PROMPT:
Locate the string "script" in the listing below. Copy every line where it is found.

[Some records]

━━━━━━

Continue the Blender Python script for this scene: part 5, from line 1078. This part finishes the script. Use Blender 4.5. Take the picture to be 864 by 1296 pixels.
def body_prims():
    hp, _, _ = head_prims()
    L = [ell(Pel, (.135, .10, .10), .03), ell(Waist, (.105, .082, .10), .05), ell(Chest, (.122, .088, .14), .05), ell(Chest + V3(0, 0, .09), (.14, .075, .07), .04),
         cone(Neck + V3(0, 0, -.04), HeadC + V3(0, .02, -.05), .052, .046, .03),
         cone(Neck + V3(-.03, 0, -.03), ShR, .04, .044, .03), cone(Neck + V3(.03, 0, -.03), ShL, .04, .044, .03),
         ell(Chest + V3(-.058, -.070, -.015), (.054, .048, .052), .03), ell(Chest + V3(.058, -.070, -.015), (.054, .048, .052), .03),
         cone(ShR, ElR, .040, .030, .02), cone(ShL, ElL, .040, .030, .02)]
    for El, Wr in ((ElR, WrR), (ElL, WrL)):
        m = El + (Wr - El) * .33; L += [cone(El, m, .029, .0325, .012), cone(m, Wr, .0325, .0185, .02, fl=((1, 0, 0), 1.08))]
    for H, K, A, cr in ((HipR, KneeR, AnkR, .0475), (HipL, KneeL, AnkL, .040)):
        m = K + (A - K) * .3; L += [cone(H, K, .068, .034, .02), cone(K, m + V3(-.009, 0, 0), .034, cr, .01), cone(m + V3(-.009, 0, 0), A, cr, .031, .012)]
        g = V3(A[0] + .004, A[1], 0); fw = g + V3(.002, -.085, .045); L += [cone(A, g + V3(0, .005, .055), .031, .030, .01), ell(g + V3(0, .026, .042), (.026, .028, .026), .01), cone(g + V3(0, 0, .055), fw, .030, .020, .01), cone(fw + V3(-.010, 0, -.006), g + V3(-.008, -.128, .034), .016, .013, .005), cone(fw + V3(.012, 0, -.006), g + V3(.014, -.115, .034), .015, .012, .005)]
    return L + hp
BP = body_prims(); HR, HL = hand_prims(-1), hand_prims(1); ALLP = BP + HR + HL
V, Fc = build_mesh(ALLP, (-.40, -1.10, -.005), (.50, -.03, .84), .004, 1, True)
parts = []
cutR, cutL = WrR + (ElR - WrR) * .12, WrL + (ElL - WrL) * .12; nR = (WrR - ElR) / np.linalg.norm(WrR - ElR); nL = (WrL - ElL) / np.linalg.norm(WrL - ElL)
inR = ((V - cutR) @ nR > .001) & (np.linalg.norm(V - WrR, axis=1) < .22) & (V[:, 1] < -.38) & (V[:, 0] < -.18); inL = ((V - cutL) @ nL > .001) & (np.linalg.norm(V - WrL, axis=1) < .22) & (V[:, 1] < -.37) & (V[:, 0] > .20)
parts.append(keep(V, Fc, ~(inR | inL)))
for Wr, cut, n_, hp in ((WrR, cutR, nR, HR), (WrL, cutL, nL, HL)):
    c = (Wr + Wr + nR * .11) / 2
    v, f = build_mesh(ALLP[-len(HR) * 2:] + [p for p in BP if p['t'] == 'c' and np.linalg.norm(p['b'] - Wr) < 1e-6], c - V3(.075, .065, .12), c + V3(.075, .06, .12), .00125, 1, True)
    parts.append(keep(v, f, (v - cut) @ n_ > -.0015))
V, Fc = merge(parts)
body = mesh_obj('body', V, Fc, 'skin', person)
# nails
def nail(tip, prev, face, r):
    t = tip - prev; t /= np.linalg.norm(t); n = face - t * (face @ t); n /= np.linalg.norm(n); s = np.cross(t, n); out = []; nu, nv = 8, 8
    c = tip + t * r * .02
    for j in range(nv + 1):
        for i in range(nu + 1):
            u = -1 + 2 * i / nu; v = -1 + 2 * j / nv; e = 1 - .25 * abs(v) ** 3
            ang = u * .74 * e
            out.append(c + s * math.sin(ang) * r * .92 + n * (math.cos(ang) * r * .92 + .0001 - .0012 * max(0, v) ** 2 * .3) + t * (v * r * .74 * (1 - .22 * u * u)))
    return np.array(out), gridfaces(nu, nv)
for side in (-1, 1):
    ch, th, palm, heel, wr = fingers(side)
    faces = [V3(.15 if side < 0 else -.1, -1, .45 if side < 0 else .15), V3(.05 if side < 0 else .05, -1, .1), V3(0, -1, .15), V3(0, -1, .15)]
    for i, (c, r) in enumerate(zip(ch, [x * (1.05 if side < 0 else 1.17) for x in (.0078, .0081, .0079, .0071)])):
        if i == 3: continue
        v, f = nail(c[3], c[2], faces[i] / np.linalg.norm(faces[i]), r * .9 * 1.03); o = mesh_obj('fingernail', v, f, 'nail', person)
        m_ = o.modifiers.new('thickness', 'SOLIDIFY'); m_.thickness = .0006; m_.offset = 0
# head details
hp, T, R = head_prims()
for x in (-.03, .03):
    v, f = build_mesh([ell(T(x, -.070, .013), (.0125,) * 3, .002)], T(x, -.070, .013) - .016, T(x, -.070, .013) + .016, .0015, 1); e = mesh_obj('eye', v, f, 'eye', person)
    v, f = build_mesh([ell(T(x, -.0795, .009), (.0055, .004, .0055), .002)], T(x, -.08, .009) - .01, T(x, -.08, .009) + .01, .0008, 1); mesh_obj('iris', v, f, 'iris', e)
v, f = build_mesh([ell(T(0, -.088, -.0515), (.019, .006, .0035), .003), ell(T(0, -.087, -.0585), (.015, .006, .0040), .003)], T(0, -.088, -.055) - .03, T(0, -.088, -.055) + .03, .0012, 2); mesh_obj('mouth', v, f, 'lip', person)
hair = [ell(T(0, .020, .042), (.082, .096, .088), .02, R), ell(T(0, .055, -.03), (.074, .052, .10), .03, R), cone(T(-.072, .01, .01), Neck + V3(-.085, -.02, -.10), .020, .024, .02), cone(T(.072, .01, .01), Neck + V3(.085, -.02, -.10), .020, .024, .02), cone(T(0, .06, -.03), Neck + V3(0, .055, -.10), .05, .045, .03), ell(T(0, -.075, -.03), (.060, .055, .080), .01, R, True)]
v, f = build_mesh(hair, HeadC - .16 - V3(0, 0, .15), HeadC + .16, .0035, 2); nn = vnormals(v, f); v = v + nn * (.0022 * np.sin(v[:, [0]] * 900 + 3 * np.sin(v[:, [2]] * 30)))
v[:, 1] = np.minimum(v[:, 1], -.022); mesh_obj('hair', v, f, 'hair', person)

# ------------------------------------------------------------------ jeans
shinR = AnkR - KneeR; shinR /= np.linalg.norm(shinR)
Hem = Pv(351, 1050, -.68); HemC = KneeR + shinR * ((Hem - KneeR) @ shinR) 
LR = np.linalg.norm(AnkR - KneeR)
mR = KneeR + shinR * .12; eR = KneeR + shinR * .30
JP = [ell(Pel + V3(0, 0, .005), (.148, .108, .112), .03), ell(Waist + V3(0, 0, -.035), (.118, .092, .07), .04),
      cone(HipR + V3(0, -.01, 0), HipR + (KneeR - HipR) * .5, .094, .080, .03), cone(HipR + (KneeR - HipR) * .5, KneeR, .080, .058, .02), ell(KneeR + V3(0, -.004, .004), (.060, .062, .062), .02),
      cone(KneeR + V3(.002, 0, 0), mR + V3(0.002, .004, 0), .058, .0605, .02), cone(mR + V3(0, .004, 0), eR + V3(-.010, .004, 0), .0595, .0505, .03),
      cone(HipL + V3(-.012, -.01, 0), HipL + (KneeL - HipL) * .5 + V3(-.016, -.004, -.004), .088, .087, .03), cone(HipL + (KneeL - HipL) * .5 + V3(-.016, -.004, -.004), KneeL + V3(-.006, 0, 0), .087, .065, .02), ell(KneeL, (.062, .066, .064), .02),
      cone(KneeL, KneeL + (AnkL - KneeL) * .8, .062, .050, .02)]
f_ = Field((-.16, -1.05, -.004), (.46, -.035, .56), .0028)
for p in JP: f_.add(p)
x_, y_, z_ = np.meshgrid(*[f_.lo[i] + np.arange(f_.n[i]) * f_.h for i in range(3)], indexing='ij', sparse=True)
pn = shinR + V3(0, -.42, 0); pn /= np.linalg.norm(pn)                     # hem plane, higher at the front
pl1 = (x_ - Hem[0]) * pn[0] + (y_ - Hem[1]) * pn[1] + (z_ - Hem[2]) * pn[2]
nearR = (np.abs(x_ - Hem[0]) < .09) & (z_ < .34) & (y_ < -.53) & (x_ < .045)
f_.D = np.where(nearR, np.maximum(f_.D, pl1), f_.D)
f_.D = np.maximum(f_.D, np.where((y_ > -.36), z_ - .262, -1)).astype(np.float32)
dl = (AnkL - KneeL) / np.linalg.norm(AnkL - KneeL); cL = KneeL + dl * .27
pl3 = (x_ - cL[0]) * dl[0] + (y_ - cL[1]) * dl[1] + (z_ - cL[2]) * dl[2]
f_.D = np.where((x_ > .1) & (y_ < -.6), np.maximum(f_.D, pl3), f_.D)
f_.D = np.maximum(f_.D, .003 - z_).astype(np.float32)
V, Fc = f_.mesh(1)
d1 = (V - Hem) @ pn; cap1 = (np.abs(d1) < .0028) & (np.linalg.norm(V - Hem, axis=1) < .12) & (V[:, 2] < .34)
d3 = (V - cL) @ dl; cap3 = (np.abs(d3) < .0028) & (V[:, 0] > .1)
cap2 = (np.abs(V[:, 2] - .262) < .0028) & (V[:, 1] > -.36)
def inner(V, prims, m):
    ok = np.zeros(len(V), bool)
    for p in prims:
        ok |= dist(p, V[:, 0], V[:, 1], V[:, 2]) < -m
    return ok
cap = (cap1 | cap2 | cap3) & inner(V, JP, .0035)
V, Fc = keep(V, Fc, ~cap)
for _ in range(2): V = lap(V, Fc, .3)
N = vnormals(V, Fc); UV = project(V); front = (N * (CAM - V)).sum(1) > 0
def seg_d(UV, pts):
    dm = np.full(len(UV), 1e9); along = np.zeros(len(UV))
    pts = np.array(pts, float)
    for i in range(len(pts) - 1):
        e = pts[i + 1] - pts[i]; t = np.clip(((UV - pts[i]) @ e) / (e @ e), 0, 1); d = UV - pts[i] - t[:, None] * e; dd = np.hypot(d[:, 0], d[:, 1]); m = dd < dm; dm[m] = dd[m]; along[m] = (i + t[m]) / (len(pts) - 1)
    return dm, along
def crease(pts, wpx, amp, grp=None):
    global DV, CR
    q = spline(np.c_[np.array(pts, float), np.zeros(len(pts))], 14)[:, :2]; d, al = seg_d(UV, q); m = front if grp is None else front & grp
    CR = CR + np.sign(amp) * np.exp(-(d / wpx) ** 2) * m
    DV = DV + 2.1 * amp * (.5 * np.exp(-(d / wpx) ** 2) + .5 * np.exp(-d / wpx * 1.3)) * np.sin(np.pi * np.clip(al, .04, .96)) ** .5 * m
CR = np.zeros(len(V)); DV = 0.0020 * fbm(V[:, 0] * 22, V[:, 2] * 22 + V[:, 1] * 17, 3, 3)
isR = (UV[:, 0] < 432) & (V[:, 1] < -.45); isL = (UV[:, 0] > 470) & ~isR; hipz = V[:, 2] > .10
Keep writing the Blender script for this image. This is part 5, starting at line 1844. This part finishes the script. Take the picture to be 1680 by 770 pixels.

━━━━━━

ANSWER TO THE TASK:
Continue the Blender Python script for this scene: part 5, from line 1078. This part finishes the script. Use Blender 4.5. Take the picture to be 864 by 1296 pixels.
Keep writing the Blender script for this image. This is part 5, starting at line 1844. This part finishes the script. Take the picture to be 1680 by 770 pixels.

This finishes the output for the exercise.